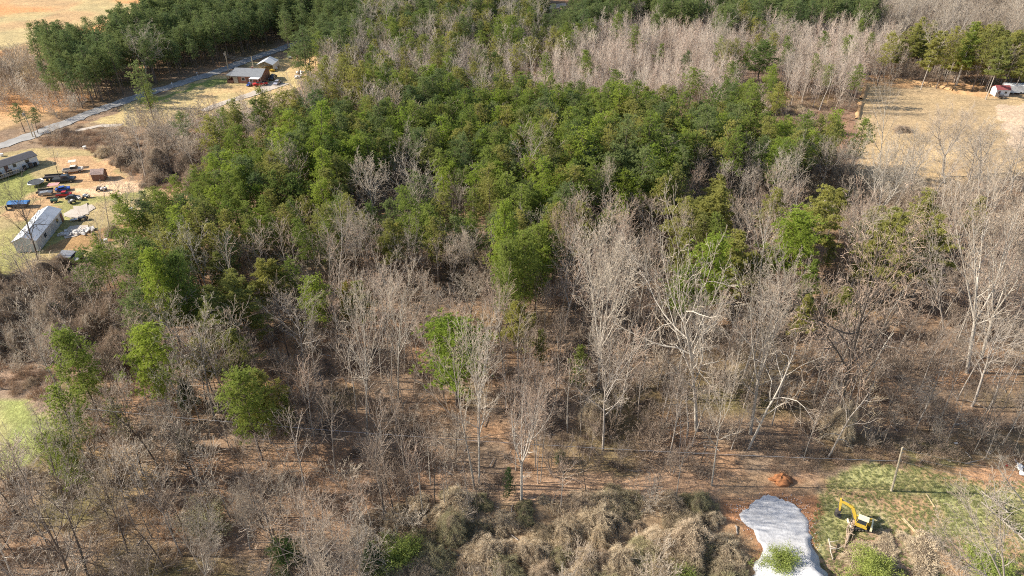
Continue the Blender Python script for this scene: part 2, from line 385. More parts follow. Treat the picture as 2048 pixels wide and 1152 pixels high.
    paint(CLEAR_BR, (.46, .40, .22)); paint(CLEAR_BR, (.36, .37, .16), .8, nz=(6, 5, .42)); paint(CLEAR_BR, (.46, .30, .18), .85, nz=(4, 25, .45))
    paint([(1670, 955), (1740, 930), (1860, 945), (1900, 975), (1890, 1000), (1680, 975)], (.35, .38, .15), .6)
    paint([(1900, 930), (2300, 930), (2300, 975), (1960, 975)], (.52, .31, .18), .9)
    paint([(1660, 1080), (1800, 1062), (1920, 1075), (1960, 1200), (1650, 1200)], (.36, .25, .18), .9)
    paint(CLAY_PAD, (.38, .20, .11)); paint(CLAY_PAD, (.42, .30, .19), .8, nz=(3.5, 8, .5))
    paint([(1380, 1060), (1500, 1040), (1530, 1100), (1500, 1140), (1370, 1100)], (.44, .29, .17), .8)
    c[far] = (.3, .19, .12)
    z = (vn(x, y, 1.6, 30) - .5) * .16 + (vn(x, y, 5, 31) - .5) * .22
    open_ = np.zeros(len(x), bool)
    for pl in NOTREE: open_ |= inpoly(px, py, [(q[0], q[1]) for q in pl])
    z = np.where(open_, z * .2 - .06, z)
    mb = MB()
    i = (np.arange(ny - 1)[:, None] * nx + np.arange(nx - 1)[None, :]).ravel()
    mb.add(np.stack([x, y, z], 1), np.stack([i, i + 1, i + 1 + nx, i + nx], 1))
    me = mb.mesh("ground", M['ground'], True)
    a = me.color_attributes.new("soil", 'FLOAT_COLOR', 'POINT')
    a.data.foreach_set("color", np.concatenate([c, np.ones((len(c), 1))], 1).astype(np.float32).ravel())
    tag(link("ground", me), kind='structure')
mk_ground()

def ribbon(name, pts, widths, z, mat, ragged=.25, seed=0, kind='structure', step=1.5):
    P = [at(*p) for p in pts]; rng = np.random.RandomState(seed)
    d = [0]
    for a, b in zip(P, P[1:]): d.append(d[-1] + (b - a).length)
    s = np.arange(0, d[-1], step); x = np.interp(s, d, [p.x for p in P]); y = np.interp(s, d, [p.y for p in P])
    ker = np.ones(5) / 5
    if len(x) > 12:
        x[2:-2] = np.convolve(x, ker, 'valid'); y[2:-2] = np.convolve(y, ker, 'valid')
    w = np.interp(s, np.linspace(0, d[-1], len(widths)), widths)
    tx = np.gradient(x); ty = np.gradient(y); L = np.hypot(tx, ty); nx, ny = -ty / L, tx / L
    V = []; K = 5
    for q in range(K):
        u = q / (K - 1) - .5; j = (rng.rand(len(x)) - .5) * ragged * (1 if q in (0, K - 1) else 0)
        V.append(np.stack([x + nx * (w * u + j), y + ny * (w * u + j), np.full(len(x), z)], 1))
    n = len(x); mb = MB(); i = np.arange(n - 1)
    Fc = np.concatenate([np.stack([q * n + i, (q + 1) * n + i, (q + 1) * n + i + 1, q * n + i + 1], 1) for q in range(K - 1)])
    mb.add(np.concatenate(V), Fc)
    return tag(link(name, mb.mesh(name, mat, True)), kind=kind)
def sheet(name, pts, z, mat, seed=0, kind='structure', rag=.35):
    P = [at(*p) for p in pts]; rng = np.random.RandomState(seed); out = []
    for a, b in zip(P, P[1:] + P[:1]):
        n = max(2, int((b - a).length / .8))
        for k in range(n):
            q = a.lerp(b, k / n); out.append((q.x + (rng.rand() - .5) * rag, q.y + (rng.rand() - .5) * rag))
    mb = MB(); mb.poly(out, z)
    return tag(link(name, mb.mesh(name, mat)), kind=kind)
ribbon("road", ROAD, [5.2], .06, M['asphalt'], 1.1, 1)
ribbon("driveway", [(405, 222), (440, 208), (480, 196), (520, 183), (545, 172), (562, 164)], [3.2, 3.2, 4.5, 8], .064, M['drive'], .5, 2)
ribbon("path", [(150, 262), (200, 252), (250, 250)], [2.2], .064, M['drive'], .6, 3)
sheet("driveway", [(128, 424), (150, 412), (178, 407), (187, 412), (184, 422), (168, 432), (140, 437), (128, 432)], .06, M['drive'], 4, rag=1.6)
sheet("path", [(128, 465), (140, 452), (175, 450), (180, 460), (160, 470), (130, 478)], .056, M['drive'], 5)
sheet("road", [(1078, 22), (1100, 10), (1130, 6), (1134, 12), (1100, 20), (1084, 24)], .06, M['drive'], 6)
sheet("path", [(-60, 1120), (0, 1128), (14, 1142), (22, 1170), (-60, 1200)], .06, M['dirt_path'], 7)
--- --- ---
Exercise description
Write out the full set of lines verbatim, without the pictures.

Exercise result
Continue the Blender Python script for this scene: part 2, from line 385. More parts follow. Treat the picture as 2048 pixels wide and 1152 pixels high.
    paint(CLEAR_BR, (.46, .40, .22)); paint(CLEAR_BR, (.36, .37, .16), .8, nz=(6, 5, .42)); paint(CLEAR_BR, (.46, .30, .18), .85, nz=(4, 25, .45))
    paint([(1670, 955), (1740, 930), (1860, 945), (1900, 975), (1890, 1000), (1680, 975)], (.35, .38, .15), .6)
    paint([(1900, 930), (2300, 930), (2300, 975), (1960, 975)], (.52, .31, .18), .9)
    paint([(1660, 1080), (1800, 1062), (1920, 1075), (1960, 1200), (1650, 1200)], (.36, .25, .18), .9)
    paint(CLAY_PAD, (.38, .20, .11)); paint(CLAY_PAD, (.42, .30, .19), .8, nz=(3.5, 8, .5))
    paint([(1380, 1060), (1500, 1040), (1530, 1100), (1500, 1140), (1370, 1100)], (.44, .29, .17), .8)
    c[far] = (.3, .19, .12)
    z = (vn(x, y, 1.6, 30) - .5) * .16 + (vn(x, y, 5, 31) - .5) * .22
    open_ = np.zeros(len(x), bool)
    for pl in NOTREE: open_ |= inpoly(px, py, [(q[0], q[1]) for q in pl])
    z = np.where(open_, z * .2 - .06, z)
    mb = MB()
    i = (np.arange(ny - 1)[:, None] * nx + np.arange(nx - 1)[None, :]).ravel()
    mb.add(np.stack([x, y, z], 1), np.stack([i, i + 1, i + 1 + nx, i + nx], 1))
    me = mb.mesh("ground", M['ground'], True)
    a = me.color_attributes.new("soil", 'FLOAT_COLOR', 'POINT')
    a.data.foreach_set("color", np.concatenate([c, np.ones((len(c), 1))], 1).astype(np.float32).ravel())
    tag(link("ground", me), kind='structure')
mk_ground()

def ribbon(name, pts, widths, z, mat, ragged=.25, seed=0, kind='structure', step=1.5):
    P = [at(*p) for p in pts]; rng = np.random.RandomState(seed)
    d = [0]
    for a, b in zip(P, P[1:]): d.append(d[-1] + (b - a).length)
    s = np.arange(0, d[-1], step); x = np.interp(s, d, [p.x for p in P]); y = np.interp(s, d, [p.y for p in P])
    ker = np.ones(5) / 5
    if len(x) > 12:
        x[2:-2] = np.convolve(x, ker, 'valid'); y[2:-2] = np.convolve(y, ker, 'valid')
    w = np.interp(s, np.linspace(0, d[-1], len(widths)), widths)
    tx = np.gradient(x); ty = np.gradient(y); L = np.hypot(tx, ty); nx, ny = -ty / L, tx / L
    V = []; K = 5
    for q in range(K):
        u = q / (K - 1) - .5; j = (rng.rand(len(x)) - .5) * ragged * (1 if q in (0, K - 1) else 0)
        V.append(np.stack([x + nx * (w * u + j), y + ny * (w * u + j), np.full(len(x), z)], 1))
    n = len(x); mb = MB(); i = np.arange(n - 1)
    Fc = np.concatenate([np.stack([q * n + i, (q + 1) * n + i, (q + 1) * n + i + 1, q * n + i + 1], 1) for q in range(K - 1)])
    mb.add(np.concatenate(V), Fc)
    return tag(link(name, mb.mesh(name, mat, True)), kind=kind)
def sheet(name, pts, z, mat, seed=0, kind='structure', rag=.35):
    P = [at(*p) for p in pts]; rng = np.random.RandomState(seed); out = []
    for a, b in zip(P, P[1:] + P[:1]):
        n = max(2, int((b - a).length / .8))
        for k in range(n):
            q = a.lerp(b, k / n); out.append((q.x + (rng.rand() - .5) * rag, q.y + (rng.rand() - .5) * rag))
    mb = MB(); mb.poly(out, z)
    return tag(link(name, mb.mesh(name, mat)), kind=kind)
ribbon("road", ROAD, [5.2], .06, M['asphalt'], 1.1, 1)
ribbon("driveway", [(405, 222), (440, 208), (480, 196), (520, 183), (545, 172), (562, 164)], [3.2, 3.2, 4.5, 8], .064, M['drive'], .5, 2)
ribbon("path", [(150, 262), (200, 252), (250, 250)], [2.2], .064, M['drive'], .6, 3)
sheet("driveway", [(128, 424), (150, 412), (178, 407), (187, 412), (184, 422), (168, 432), (140, 437), (128, 432)], .06, M['drive'], 4, rag=1.6)
sheet("path", [(128, 465), (140, 452), (175, 450), (180, 460), (160, 470), (130, 478)], .056, M['drive'], 5)
sheet("road", [(1078, 22), (1100, 10), (1130, 6), (1134, 12), (1100, 20), (1084, 24)], .06, M['drive'], 6)
sheet("path", [(-60, 1120), (0, 1128), (14, 1142), (22, 1170), (-60, 1200)], .06, M['dirt_path'], 7)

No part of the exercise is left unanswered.